Chávez deseja reviver a expressão dessa pessoa. Mas não fala com ninguém da família nem vê fotos. Como sabe qual era o penteado? "O cabelo te fala quando você o molha", diz. Abre-se para um lado, para trás. Somente se enganou uma vez. Deixou uma jovem com o cabelo liso e ela o usava ondulado. A família o avisou: "Nenhum problema. Coloquei um pouco de espuma e já deu".
Chávez chegou à tanatopraxia porque seu irmão preparava cadáveres para os estudantes de anatomia da universidade. Não se arrepende: "Não só me sinto orgulhoso, me sinto feliz", diz. Há dois motivos pelos quais acredita que seu trabalho é valioso: primeiro, "vou deixá-lo preparado para que sua família o veja pela última vez", e, segundo, "minhas mãos são as últimas que vão tocar essa pessoa".
O dia em que falei com Chávez estava com sete alunos de maquiagem de mortos. A maioria havia ficado intrigada com o mundo da morte. Uma garota era ainda cabeleireira, sobretudo de mulheres idosas. Suas clientes, ao tomarem conhecimento, tentavam esnobar: "Ah, filha, você irá com os mortos?". A cabeleireira tinha uma grande resposta: "Mas se eles são como você, só que sem respirar".
É a hora de dar-lhe a forma final. O cabelo é secado com secador, é massageado com creme e penteado. Coloca-se um tampão debaixo das pestanas para dissimular o afundamento da cavidade. Agora é preciso tapar os orifícios. Chávez me pede que não explique o detalhe: "Deixe alguma sombra; é como se contassem tudo a quem vai ser operado", diz. É realmente desagradável. "Não trouxeram a dentadura", lamenta Chávez. Coloca em seu lugar uma peça para dar o formato da boca, a qual levanta os lábios e um pouco as bochechas.
O corpo volta ao ataúde com a mortalha, que é uma bolsa com zíper até o pescoço. Em Madri, quase ninguém mais veste os cadáveres. Para levantar a cabeça dele, Chávez cria uma coroa com papel de jornal, que recobre de branco. A metáfora de que o papel morre não podia ter uma evidência melhor.
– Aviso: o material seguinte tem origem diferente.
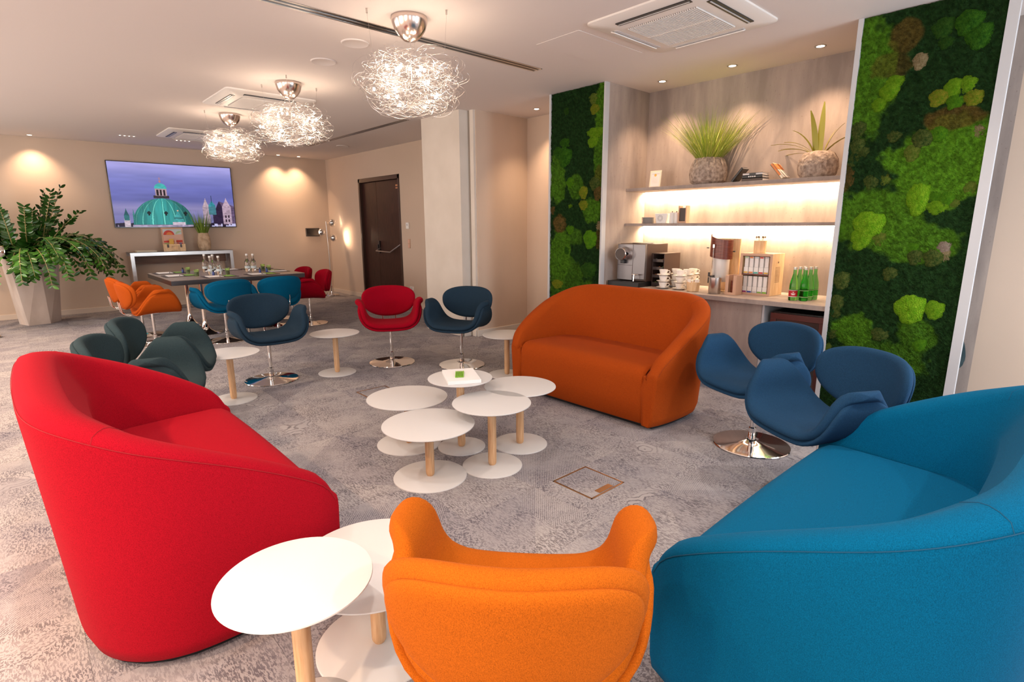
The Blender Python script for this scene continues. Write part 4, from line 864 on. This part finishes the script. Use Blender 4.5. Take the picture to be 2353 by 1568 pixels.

Retira o caixão da luz branca fluorescente e o leva até uma sala com luz amarela, como a do velório, onde o maquia. Há maquiagem para mortos, mas Chávez usa uma marca para vivos. Com creme oleoso dá tom aos lábios, um pouco de cor e evita desidratação. Tira os brilhos -um cadáver brilha- com pós translúcidos. Tampa algum defeito da pele e lhe coloca bastante colônia Gucci, a de verdade. "Gosta?", me pergunta Chávez.
O arranjo do cadáver terminou. O próprio Chávez o leva à sala do velório. Fora estão os sofás e as mesas, onde a família passará horas. Chávez põe as quatro lâmpadas em forma de vela ao redor do ataúde. Entra um momento na sala familiar para avisar por telefone - está tudo no ponto - e sai pela porta detrás.